The key part is electrified and not pure electric.
On this note: It was recently reported that Electrified vehicles in general outsold conventional ICE powered vehicles in Australia, claiming it has reached a 'tipping point' with consumers:
https://www.drive.com.au/news/electrified-vehicles-have-offi...
About 2/3 of these are BEVs and the other 1/3 are PHEVs:
> In 2025, 34.4 per cent of Porsche cars delivered worldwide were electrified (+7.4 percentage points), with 22.2 per cent being fully electric and 12.1 per cent being plug-in hybrids.
"electrified" is full-electric plus plug-in hybrid.
Does this mean that a non-plug-in hybrid would be in the "pure combustion-engined" bucket, or that they don't make those?
I came here to say this. Also includes hybrids.
I never understood the big push for full EVs over hybrid. Roughly speaking, a hybrid gets double the MPG of an ICE car, and a BEV gets double the MPGe of a hybrid. But BEVs require you to add a plug to your garage to get a rapid refuel, when your whole neighborhood gets them it strains the grid, you are range limited, etc...

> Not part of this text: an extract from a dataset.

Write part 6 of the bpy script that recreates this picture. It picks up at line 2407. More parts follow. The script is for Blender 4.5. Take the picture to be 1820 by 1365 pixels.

My hunch is there are some laws or regs somewhere that kept hybrids from really taking off (or rather, they were taking off.. then suddenly were suppressed). Which is why I don't interpret headlines like these to mean "consumers have crossed the tipping point" - in many cases it is incentive-driven, not pure consumer demand.
The EU is committed to the full EV route and that is not changing. But it's not taking hold in the US, and over the next few years the big thing we will see being sold is actually EREVs, which are BEVs with a gas generator attached to charge the battery (yes, really).